English Devolution and Community Empowerment Bill Debate
Full Debate: Read Full DebateKevin Hollinrake
Main Page: Kevin Hollinrake (Conservative - Thirsk and Malton)Department Debates - View all Kevin Hollinrake's debates with the Ministry of Housing, Communities and Local Government
(2 days ago)
Commons ChamberI thank hon. Members from across the House for their contributions to today’s important debate. The sheer number of Members who wanted to speak demonstrates how important these issues are, and the passion and enthusiasm shown by Members of this House makes absolutely clear their care for their communities, as well as their desire to see local economies thrive and for the benefits of growth to be felt by every community across the country.
This Bill represents a generational shift in power that will see community empowerment enshrined in law and local leaders and mayors with skin in the game, trusted to get on and do the job they have been elected to do in a new relationship of equals with central Government—one built on a shared commitment to people and place, mutual respect and co-operation. The English Devolution and Community Empowerment Bill does exactly what its title says. It effects a top-to-bottom redistribution of power in this country, putting decision making in the hands of our regions, towns, cities and communities and delivering real change for working people in the places they call home, bringing growth and opportunity and empowering local leaders and our mayors to make the right decisions alongside their local communities. As my right hon. Friend the Deputy Prime Minister said at the start of the debate, this is a landmark Bill that will help us build a modern state based on a fairer, stronger partnership between central and local government.

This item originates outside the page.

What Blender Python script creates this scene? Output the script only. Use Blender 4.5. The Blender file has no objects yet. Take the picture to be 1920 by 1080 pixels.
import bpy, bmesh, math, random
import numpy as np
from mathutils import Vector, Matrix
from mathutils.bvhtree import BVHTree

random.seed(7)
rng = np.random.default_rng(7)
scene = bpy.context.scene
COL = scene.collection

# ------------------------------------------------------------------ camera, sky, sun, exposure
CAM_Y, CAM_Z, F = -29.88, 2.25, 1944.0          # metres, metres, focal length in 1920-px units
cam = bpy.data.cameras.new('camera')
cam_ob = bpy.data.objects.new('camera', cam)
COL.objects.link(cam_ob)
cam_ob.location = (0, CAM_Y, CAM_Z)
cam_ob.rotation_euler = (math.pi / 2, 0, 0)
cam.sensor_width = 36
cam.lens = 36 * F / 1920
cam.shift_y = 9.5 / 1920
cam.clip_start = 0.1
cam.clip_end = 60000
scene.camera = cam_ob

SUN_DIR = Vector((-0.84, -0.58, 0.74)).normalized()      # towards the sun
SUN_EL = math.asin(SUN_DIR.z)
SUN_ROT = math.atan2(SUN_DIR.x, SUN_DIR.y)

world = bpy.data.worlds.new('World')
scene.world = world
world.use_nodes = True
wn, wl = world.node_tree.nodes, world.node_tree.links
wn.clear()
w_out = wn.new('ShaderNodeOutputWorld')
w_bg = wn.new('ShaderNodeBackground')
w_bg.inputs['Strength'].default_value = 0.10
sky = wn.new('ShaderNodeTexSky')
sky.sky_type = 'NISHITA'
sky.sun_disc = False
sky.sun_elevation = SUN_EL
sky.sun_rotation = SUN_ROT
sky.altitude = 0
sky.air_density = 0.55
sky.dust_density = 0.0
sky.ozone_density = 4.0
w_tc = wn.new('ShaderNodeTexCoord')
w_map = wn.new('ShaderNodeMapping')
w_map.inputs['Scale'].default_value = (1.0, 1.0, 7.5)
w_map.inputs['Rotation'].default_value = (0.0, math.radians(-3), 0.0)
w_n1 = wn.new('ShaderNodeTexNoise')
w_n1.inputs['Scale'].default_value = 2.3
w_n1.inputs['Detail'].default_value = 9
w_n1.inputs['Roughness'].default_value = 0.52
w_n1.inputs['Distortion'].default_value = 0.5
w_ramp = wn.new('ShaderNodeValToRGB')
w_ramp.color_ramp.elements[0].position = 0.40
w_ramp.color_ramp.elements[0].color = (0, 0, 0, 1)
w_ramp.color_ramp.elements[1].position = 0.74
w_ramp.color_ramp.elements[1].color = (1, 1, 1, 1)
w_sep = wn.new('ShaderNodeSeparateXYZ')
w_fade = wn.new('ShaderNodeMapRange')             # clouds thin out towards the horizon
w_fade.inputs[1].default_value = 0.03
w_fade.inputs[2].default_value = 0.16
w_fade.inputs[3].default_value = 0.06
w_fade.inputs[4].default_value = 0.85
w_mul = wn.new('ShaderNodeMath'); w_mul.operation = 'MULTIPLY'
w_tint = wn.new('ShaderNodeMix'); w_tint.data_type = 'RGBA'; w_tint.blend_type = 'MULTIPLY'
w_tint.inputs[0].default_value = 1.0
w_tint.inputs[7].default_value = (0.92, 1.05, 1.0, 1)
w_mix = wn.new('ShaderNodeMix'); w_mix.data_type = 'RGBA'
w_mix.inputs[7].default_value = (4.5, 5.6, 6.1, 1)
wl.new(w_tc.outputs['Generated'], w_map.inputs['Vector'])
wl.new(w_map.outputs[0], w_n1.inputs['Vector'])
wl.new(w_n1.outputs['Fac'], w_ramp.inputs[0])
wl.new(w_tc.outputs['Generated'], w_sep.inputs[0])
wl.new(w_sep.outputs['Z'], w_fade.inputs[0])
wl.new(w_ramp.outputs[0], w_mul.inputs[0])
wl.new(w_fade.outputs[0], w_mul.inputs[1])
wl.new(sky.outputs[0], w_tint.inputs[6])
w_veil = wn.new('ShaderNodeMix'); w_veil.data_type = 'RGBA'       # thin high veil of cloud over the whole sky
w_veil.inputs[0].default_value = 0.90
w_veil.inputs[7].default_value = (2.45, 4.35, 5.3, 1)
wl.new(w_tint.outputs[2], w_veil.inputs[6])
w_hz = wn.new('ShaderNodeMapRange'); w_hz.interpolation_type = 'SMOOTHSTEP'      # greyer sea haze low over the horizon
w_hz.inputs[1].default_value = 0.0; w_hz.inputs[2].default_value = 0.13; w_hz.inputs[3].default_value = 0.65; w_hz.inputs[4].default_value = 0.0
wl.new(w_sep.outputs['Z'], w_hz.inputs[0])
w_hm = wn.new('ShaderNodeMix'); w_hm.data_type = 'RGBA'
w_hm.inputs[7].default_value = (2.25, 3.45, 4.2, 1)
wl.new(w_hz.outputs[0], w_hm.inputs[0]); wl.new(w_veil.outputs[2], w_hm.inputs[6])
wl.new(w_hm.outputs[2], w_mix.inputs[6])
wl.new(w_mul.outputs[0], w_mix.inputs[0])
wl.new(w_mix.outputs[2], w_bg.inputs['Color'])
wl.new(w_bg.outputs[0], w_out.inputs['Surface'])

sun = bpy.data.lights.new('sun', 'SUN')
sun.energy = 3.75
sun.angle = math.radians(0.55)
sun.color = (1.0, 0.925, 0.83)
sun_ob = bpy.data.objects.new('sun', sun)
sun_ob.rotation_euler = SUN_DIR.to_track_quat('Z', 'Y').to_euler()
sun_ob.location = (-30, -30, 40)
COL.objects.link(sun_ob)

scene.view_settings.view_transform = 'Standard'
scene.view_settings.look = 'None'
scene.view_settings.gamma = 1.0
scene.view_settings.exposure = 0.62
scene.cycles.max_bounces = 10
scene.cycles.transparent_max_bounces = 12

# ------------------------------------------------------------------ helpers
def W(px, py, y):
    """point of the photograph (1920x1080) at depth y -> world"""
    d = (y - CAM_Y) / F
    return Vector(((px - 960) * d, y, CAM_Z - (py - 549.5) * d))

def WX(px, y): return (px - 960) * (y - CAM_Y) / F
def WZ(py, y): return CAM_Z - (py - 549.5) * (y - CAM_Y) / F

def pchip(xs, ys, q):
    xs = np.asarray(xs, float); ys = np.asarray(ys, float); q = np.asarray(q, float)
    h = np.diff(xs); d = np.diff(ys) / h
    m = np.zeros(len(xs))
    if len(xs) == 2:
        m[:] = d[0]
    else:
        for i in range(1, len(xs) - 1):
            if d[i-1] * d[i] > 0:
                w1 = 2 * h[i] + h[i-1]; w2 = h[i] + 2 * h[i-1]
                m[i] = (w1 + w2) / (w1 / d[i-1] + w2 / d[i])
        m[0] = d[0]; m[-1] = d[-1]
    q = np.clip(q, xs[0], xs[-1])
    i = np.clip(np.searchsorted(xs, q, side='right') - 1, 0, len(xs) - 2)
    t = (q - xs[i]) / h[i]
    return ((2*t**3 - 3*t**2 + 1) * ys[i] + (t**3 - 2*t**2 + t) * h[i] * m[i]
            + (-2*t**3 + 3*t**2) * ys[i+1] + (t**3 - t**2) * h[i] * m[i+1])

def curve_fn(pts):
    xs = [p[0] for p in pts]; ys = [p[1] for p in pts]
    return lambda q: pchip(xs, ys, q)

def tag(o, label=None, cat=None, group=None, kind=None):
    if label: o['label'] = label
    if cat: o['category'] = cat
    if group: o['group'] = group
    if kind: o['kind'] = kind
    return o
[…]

For too long, power and opportunity has been centralised in Westminster and Whitehall, holding back growth across the country and denying millions of people the opportunity to realise the potential they have within them. Our new approach to devolution and empowerment begins the work of fixing that—powering up our regions through devolution by default and the right to request, as well as new powers, resources and freedoms, and introducing measures to fix local government and its fragile audit regime through sustainable structures and governance. It also gives real power to communities through the community right to buy local assets, rooted in our high streets, neighbourhoods and sporting grounds, and it gives them a greater say in local issues, with frontline ward councillors given the respect, power and tools they need to make a difference in their communities through neighbourhood working arrangements in every council across the country. When we said this was a top-to-bottom transfer of power, we meant it.
Before I turn to the main issues raised in the debate, I will first address the reasoned amendment tabled by the right hon. Member for Braintree (Sir James Cleverly), and also maybe touch on some of the points made by the shadow Minister, the hon. Member for Ruislip, Northwood and Pinner (David Simmonds). Anybody would think that the Conservatives had not been in government for 14 years, absolutely smashing local government to the core. Anybody would believe that councils were not falling over like dominoes, going bust on their watch, and that the fragmented, deal-by-deal, backroom-negotiated devolution we have had so far did not take place on their watch over 14 years. Let us forget the past, though, and look to the future.
The reasoned amendment raises concerns about local government reorganisation, which—as we have heard from Members across the House—is a big and important issue. It also talks about housing delivery and claims that the Bill means higher bills for local residents. I can assure the House that those concerns are misplaced, and frankly, the Opposition know that. First, the Bill will not affect the process for the 21 areas already undergoing reorganisation. Those 21 areas have responded to their invitation to reorganise already.
They absolutely had a choice. It was an invitation that 21 counties have responded to, demonstrating without a doubt that the appetite and interest for reorganisation was there within communities, and they responded in that way.
This process will deliver strong, sustainable unitaries, capable of leading their communities, shaping neighbourhoods and convening local public services to deliver better outcomes for local residents. This process is separate from the Bill. In fact, the devolution priority programme areas of local government reorganisation will be submitting their final proposals to Government on 26 September. All other areas will submit their final proposals on 28 November. Before this Bill even gets out of Committee, local government reorganisation will have final proposals for the 21 counties in the two-tier area. The idea that the Bill is bringing an end to the two-tier system is for the birds. By the time it reaches Royal Assent, the work will have been done and the consultations will be taking place and well under way. The Opposition know that, of course, because they used exactly the same process of reorganisation so many times when they were in government to reduce the number of councillors, reduce the number of councils and end the two-tier system in counties across the country.
To the Opposition’s credit, ending the two-tier system is a proven model, because once local government reorganisation has taken place in an area—by the way, I have not heard anybody calling realistically for a return to the old system—savings can be made. There is a world of difference between those and the savings that Government will take, as central Government is making no savings from local councils. That change gives the freedom to move money up and down that two-tier system to where the real pressures are being faced: adult social care and SEND in particular. If we do not take action after 14 years of inaction, the system will fall over, and we will not allow it to fall over on our watch, however bad the inheritance might have been. The Opposition know all that, because they laid the groundwork and were the architects of the current system.
This Bill also gives ambitious planning powers for mayors to unlock housing and infrastructure, working alongside parliamentarians and local councillors, with powers to intervene in major strategic planning applications and to grant mayoral development orders.